We’ve spent the last ten days dealing with a too-high water table and a constant threat of leaking water. A once-in-a-lifetime weather event, one we’re fortunate enough to receive only a portion of, has left us scared. We’ve finally torn out floorboards and sheet rock. We’ve fretted over the future. We even cancelled Sierra’s 3rd birthday party.
Don’t even ask me about that one. It’s enough to bring me to tears.
But it’s not the rain we’re worried about. We’ve got that covered through a system of wet-vac hoses and split second deployment processes that would qualify us for medals and special compensation from most major U.S. military branches. And it’s not the flooding, either – we’ve got everything torn out, so we certainly won’t be ruining anything new. It’s not the repairs. It’s not the money. It’s nothing material.
It’s that we don’t know when this will end.
We go through life with a series of end dates, our plans developing natural conclusions, our dreams the only items worth putting off indefinitely. We know when things will end and we feel safe in saying, “Well, this won’t last much longer,” even though sometimes it does last a lot longer and even though sometimes things never really end. We have that date. We live by that date. We understand the date, what it is that we’re working toward, what it is that will save us from the unspeakable fate of falling into confusion and uncertainty and utter shame.
Right now, we don’t have that. We don’t know what the weather will do.
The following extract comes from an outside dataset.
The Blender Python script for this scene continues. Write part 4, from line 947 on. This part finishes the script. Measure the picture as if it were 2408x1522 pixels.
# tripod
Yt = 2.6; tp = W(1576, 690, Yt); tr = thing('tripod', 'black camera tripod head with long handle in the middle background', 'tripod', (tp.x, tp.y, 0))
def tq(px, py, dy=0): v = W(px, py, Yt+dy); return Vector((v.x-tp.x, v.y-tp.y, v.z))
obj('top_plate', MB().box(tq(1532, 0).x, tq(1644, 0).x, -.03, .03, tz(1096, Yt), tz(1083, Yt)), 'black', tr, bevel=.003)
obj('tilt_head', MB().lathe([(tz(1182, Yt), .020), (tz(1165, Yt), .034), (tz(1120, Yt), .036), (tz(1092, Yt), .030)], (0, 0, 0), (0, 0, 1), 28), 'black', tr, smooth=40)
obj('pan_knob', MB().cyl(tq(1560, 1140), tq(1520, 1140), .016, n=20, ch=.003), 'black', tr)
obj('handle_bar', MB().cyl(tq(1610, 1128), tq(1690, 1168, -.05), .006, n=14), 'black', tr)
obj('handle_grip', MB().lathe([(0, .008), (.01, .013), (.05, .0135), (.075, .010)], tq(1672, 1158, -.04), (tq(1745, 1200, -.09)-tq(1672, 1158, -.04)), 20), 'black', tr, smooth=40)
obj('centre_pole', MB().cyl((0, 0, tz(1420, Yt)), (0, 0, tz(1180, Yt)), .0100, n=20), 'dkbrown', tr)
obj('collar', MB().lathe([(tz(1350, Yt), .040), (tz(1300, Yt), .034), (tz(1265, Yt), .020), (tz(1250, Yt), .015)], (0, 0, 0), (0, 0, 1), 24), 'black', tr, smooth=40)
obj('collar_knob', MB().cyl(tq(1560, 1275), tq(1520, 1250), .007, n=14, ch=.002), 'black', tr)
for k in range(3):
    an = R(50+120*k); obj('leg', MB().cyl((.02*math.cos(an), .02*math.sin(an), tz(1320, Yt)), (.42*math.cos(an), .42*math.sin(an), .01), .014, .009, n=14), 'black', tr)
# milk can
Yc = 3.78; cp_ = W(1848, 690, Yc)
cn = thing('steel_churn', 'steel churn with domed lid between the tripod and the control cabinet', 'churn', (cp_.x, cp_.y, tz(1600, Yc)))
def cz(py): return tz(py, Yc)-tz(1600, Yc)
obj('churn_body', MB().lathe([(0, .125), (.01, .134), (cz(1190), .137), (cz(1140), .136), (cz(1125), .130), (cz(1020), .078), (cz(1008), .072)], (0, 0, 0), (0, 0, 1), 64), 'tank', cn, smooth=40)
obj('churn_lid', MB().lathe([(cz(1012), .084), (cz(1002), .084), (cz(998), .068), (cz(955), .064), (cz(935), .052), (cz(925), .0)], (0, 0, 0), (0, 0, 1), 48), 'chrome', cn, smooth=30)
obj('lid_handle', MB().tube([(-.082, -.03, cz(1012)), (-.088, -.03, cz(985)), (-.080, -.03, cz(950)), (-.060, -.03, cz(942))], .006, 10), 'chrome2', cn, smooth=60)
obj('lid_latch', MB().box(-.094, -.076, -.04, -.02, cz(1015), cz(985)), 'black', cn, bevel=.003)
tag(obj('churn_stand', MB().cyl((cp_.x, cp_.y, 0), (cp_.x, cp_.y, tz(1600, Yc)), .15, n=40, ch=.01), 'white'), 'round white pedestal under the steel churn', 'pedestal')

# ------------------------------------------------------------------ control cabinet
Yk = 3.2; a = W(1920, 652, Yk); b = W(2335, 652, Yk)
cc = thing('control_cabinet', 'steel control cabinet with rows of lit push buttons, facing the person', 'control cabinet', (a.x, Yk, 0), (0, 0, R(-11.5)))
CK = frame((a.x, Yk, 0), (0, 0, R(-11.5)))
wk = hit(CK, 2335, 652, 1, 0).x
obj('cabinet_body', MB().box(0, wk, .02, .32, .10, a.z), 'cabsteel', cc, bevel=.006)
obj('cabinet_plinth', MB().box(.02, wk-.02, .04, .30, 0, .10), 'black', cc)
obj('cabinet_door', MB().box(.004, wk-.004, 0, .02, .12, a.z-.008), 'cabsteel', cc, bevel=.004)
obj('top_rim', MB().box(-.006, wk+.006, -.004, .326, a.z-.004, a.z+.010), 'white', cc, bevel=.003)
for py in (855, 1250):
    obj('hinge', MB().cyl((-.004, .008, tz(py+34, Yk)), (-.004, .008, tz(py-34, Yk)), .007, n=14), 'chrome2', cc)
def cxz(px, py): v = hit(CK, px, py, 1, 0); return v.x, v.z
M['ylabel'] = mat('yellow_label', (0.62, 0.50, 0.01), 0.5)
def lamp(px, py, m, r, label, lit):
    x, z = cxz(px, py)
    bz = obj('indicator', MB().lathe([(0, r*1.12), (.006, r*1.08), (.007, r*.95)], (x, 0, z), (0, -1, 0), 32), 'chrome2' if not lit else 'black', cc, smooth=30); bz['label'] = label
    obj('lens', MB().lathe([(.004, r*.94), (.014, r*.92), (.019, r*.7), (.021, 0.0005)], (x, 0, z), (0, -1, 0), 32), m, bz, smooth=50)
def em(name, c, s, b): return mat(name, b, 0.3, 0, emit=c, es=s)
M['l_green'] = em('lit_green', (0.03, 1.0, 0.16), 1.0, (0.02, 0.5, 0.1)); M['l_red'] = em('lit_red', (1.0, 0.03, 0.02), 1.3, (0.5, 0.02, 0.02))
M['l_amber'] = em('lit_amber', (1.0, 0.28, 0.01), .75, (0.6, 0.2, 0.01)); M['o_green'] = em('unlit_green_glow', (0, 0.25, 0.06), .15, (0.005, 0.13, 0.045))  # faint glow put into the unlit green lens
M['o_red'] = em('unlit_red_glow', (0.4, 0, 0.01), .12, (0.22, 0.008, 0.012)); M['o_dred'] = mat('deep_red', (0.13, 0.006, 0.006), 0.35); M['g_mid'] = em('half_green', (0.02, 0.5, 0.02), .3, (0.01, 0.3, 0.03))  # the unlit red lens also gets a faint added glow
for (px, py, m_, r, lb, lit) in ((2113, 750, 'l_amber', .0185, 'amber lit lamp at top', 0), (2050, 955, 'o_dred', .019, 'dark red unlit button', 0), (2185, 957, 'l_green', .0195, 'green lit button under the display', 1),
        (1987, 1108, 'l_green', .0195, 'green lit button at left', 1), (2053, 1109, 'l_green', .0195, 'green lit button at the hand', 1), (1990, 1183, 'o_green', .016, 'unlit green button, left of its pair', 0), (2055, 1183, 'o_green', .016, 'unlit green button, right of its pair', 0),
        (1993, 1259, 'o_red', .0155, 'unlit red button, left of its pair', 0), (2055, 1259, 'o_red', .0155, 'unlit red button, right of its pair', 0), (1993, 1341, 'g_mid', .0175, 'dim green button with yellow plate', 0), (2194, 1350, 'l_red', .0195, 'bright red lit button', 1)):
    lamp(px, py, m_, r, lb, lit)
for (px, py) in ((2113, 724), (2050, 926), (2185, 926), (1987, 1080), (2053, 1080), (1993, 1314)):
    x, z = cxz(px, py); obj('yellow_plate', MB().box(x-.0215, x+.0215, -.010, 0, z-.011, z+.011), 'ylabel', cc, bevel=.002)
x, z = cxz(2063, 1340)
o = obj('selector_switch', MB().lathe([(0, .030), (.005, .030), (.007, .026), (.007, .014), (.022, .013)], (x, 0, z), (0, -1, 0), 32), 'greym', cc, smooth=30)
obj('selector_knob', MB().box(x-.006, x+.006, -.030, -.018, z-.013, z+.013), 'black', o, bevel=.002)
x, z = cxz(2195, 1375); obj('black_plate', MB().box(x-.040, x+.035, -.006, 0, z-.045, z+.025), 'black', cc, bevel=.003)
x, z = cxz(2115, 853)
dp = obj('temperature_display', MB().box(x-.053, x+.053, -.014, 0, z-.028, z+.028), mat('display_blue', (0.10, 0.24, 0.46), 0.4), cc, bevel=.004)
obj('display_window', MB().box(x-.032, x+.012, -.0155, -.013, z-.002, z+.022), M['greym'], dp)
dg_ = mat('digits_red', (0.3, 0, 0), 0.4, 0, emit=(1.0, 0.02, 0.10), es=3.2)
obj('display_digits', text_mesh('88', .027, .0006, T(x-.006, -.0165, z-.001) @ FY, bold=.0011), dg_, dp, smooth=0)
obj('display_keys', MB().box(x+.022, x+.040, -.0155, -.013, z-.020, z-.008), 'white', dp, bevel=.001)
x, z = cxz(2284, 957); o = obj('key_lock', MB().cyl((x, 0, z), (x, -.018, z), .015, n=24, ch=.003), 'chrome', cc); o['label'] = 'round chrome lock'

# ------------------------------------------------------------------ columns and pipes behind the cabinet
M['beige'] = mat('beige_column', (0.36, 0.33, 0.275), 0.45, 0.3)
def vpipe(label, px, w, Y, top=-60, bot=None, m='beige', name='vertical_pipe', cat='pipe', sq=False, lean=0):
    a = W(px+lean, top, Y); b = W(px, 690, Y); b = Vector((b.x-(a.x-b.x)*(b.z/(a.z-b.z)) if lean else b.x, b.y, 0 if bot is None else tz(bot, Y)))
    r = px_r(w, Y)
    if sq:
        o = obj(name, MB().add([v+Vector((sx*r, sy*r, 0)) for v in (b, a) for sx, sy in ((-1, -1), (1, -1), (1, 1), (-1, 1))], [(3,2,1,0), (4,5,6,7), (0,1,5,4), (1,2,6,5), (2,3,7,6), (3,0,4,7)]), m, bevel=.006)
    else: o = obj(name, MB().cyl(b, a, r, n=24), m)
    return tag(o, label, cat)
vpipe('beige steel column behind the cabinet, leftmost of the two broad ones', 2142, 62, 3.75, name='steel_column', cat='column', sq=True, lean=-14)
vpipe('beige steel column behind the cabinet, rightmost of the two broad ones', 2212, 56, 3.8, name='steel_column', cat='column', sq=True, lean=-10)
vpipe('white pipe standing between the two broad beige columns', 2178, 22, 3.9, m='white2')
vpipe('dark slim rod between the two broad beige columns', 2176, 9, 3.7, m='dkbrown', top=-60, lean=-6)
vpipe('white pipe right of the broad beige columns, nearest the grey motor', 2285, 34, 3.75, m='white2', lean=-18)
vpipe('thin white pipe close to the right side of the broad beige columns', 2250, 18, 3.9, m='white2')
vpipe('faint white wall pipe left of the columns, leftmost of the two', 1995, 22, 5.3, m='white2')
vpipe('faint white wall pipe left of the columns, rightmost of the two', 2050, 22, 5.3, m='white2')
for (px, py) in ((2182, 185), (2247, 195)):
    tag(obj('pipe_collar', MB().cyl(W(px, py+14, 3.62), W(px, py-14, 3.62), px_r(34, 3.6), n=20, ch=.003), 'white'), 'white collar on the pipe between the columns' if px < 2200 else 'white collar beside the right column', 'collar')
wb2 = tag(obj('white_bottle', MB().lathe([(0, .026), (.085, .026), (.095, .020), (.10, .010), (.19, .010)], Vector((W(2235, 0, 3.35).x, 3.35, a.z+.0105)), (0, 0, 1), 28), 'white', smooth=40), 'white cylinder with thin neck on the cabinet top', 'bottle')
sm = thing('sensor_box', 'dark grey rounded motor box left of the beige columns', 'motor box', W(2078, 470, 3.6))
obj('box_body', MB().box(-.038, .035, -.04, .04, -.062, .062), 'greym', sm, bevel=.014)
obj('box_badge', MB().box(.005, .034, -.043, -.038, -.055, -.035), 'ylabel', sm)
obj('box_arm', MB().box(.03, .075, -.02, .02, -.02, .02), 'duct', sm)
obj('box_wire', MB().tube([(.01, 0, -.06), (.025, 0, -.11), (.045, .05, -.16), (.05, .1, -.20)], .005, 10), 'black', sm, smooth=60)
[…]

We understand that a sudden inch of rain will throw us back into the frantic wet-vac switching monsters we have become over the past week.
We as humans use knowledge as a crutch, assuming we’re in full control of our situation as long as we’re totally comfortable with the facts. If we know the outcome, we can plan for the outcome, and we can learn to live with the outcome, and we can move forward, the outcome a major part of our life but still there’s an outcome to understand so we’re richer and more lively human beings because of it.
Without that knowledge, however, we melt. We become useless. We snap at our kids and break down into tears and feel so utterly helpless that nothing else matters.
I know. I’ve been working through it, living with this stupid fear of rain, of waking up knee deep in the water that’s been haunting me even in my dreams, forcing me to misinterpret our dog’s curled up torso as a water leak in the middle of the night, causing me to reach for the floor to feel if it’s dry.
I know that someday I won’t be afraid of thunderstorms. Instead, I might be afraid of the future of my industry. Or of what my kids are doing when I’m not around. Or of the march of time and its effects on my personality and health. Or of dying. Certainly, I’ll be afraid of dying.
Ultimately, it’s just the fear of the unknown. And as much as we all may try to deny it, we all suffer from it.
If anyone has any cure, let me know.